India has protected all sensitive sectors, including dairy, rice and sugar, in the free trade agreement with the UK, Commerce and Industry Minister Piyush Goyal said on Saturday.
The pact will help boost exports of labour-intensive products like footwear, textiles, gems and jewellery, he added.
"We have protected all the sensitive sectors of India...we have not opened for the UK (those areas)...Zero compromise and extensive benefits make it a phenomenal free trade agreement (FTA)," Goyal told reporters here.
The agreement was signed on July 24 in London.
The agreement will open doors for India to the developed world, Goyal said.
He also said that the Double Contribution Convention or social security agreement will help Indian professionals who are working on short-term contracts in the UK.
These professionals lose about 25 per cent of their income as they have to pay towards the UK's national security programme.
After the agreement, "they can pay the same amount in the provident fund in India. So, it will become their savings, and it is not the money lost, and that will become their pension or security for the future," Goyal said.
The pact will provide a level playing field to them, he said, adding that the India-UK FTA is a comprehensive agreement, which is going to be an important stepping stone to many more agreements with other advanced countries.
It sets the benchmark of high-quality FTAs that India will be doing in the future, he said.
Goyal added that every agreement stands on its own feet and "I think this can become the gold standard to ensure that India protects sensitive sectors and opens the doors, particularly in areas where it is highly labour-intensive and allows high-quality goods of technology to come to India".
He also informed that the legal service has been kept out of the agreement with Britain.

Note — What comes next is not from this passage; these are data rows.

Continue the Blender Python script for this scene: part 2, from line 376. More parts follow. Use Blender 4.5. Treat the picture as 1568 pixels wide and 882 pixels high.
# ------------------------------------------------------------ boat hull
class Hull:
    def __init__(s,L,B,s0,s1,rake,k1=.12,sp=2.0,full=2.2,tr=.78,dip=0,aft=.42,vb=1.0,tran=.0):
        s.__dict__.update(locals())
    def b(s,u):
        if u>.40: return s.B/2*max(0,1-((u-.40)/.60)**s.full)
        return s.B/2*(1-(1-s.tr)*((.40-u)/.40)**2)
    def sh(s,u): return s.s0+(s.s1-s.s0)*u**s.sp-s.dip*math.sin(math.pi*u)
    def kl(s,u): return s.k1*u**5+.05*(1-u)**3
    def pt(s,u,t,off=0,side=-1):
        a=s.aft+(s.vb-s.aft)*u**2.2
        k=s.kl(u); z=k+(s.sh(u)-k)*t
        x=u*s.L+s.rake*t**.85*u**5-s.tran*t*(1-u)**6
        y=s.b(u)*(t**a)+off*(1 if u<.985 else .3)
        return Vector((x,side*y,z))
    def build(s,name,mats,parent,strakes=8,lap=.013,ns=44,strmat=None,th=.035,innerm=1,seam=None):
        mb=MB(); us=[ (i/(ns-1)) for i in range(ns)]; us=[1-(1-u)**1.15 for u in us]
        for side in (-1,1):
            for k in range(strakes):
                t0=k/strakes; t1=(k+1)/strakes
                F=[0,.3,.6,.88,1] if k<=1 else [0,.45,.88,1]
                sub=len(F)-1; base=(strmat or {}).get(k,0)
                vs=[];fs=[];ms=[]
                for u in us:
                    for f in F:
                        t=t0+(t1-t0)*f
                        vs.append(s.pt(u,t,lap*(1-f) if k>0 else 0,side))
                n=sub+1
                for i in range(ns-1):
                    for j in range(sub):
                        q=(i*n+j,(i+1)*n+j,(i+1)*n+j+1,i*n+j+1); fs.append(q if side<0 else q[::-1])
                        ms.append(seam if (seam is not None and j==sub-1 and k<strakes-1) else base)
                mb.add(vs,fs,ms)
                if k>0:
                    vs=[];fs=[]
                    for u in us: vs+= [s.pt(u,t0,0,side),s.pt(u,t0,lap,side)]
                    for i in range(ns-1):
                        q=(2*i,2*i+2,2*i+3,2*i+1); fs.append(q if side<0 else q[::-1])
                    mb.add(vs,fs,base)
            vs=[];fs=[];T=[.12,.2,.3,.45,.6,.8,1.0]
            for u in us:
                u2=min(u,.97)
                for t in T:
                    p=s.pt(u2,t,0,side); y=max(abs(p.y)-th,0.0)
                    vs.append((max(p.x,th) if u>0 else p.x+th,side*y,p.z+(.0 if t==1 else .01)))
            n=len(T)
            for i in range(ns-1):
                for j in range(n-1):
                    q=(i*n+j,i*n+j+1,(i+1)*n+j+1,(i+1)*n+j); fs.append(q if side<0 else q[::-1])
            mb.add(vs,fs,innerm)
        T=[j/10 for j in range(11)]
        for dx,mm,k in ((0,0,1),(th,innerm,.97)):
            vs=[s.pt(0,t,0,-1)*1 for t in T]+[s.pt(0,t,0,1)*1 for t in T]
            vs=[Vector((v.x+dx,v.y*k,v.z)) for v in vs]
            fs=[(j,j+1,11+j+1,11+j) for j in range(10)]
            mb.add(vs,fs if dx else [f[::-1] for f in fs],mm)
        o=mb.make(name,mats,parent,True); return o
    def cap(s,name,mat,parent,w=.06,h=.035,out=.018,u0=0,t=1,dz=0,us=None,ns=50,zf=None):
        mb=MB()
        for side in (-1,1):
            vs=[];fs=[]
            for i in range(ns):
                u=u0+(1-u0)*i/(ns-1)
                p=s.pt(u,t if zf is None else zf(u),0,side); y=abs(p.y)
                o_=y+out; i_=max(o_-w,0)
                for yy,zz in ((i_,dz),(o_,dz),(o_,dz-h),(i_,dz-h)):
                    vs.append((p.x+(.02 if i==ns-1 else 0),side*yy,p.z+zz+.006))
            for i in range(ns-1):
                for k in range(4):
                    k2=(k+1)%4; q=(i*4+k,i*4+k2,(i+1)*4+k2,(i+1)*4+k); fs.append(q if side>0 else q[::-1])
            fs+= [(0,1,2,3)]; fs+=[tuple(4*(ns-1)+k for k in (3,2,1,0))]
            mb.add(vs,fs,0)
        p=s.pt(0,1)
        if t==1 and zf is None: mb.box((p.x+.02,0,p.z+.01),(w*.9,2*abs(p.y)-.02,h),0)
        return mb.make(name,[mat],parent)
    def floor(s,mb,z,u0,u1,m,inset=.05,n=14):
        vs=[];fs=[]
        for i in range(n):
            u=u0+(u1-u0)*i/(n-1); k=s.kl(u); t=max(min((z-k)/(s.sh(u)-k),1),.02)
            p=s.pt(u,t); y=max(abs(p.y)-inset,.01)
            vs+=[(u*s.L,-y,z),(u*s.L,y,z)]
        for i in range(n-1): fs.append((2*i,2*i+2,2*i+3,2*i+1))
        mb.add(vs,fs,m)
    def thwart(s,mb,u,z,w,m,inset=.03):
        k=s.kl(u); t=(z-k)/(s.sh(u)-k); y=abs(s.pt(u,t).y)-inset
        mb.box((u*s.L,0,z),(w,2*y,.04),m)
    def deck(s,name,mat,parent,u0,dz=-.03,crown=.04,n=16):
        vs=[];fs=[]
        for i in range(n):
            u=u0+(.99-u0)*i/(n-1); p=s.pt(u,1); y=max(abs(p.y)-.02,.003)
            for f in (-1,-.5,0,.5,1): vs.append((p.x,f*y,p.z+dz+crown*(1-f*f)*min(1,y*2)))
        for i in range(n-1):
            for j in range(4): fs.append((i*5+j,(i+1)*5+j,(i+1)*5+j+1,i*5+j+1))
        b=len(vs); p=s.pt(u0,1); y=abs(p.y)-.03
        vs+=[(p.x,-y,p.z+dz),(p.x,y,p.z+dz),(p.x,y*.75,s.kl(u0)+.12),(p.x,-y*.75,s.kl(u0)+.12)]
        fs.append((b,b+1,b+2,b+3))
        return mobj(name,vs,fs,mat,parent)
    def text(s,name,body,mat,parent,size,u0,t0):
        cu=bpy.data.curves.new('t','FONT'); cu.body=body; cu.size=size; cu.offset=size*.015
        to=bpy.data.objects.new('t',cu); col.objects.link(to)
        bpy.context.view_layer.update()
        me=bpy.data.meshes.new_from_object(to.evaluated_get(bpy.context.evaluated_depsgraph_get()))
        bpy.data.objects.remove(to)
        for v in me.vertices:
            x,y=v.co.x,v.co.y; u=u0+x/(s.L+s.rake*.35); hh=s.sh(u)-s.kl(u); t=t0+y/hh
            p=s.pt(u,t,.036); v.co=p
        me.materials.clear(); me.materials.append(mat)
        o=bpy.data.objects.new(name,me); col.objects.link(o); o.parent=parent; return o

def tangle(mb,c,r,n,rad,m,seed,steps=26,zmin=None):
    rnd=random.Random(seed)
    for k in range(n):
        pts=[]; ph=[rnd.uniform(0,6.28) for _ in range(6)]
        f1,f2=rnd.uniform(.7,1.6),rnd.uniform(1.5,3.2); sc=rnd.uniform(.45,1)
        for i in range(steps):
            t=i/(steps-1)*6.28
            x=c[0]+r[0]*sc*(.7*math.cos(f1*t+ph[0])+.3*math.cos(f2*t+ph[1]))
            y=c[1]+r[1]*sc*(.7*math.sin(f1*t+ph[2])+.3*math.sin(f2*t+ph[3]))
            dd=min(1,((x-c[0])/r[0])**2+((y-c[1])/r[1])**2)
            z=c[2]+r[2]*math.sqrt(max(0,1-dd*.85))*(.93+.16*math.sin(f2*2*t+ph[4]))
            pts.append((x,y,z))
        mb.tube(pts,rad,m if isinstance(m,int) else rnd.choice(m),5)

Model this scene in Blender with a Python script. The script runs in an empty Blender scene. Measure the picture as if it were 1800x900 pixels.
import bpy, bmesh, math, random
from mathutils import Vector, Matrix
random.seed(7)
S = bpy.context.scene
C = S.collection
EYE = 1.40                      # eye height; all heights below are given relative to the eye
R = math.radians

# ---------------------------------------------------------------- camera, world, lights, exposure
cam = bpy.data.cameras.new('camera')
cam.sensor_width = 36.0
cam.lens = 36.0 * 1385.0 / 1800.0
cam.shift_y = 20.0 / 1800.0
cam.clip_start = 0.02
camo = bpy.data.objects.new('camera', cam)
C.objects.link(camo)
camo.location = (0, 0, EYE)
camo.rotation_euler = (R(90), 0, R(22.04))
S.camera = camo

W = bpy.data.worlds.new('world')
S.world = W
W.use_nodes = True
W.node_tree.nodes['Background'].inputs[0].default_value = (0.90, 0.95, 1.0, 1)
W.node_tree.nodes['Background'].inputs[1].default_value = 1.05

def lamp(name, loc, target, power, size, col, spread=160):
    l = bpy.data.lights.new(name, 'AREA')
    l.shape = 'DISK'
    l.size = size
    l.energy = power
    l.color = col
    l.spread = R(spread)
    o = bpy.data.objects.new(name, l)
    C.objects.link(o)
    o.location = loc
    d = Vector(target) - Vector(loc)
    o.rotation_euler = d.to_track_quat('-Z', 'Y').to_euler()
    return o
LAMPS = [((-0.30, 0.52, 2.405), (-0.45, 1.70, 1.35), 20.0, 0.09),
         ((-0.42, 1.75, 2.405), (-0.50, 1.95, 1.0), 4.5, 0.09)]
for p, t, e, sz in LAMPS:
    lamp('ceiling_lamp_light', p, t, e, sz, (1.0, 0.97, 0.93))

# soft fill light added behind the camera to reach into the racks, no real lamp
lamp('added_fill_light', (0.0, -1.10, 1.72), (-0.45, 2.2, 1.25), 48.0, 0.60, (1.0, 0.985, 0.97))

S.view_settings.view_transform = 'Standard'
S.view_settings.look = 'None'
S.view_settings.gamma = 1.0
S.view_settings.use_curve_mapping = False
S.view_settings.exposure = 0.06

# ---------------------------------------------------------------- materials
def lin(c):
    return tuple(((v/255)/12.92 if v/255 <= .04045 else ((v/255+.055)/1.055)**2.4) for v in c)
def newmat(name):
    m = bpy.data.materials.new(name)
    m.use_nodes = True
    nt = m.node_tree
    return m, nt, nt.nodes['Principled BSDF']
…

The pact may take about a year to come into force as it requires the approval of the UK parliament.
On opening the automobile sector in the FTA, he said there was a time when India could not do FTAs with many countries because they were not opening the sector, and due to that, India lost so many opportunities.
"How intelligently we have opened the sector in this FTA," the minister said, adding that to increase utilisation of this FTA, he will hold meetings with all the sectors in the days to come.
The minister will also visit states to share information and the benefits of this pact.
"We will be sensitising the sectors," he said.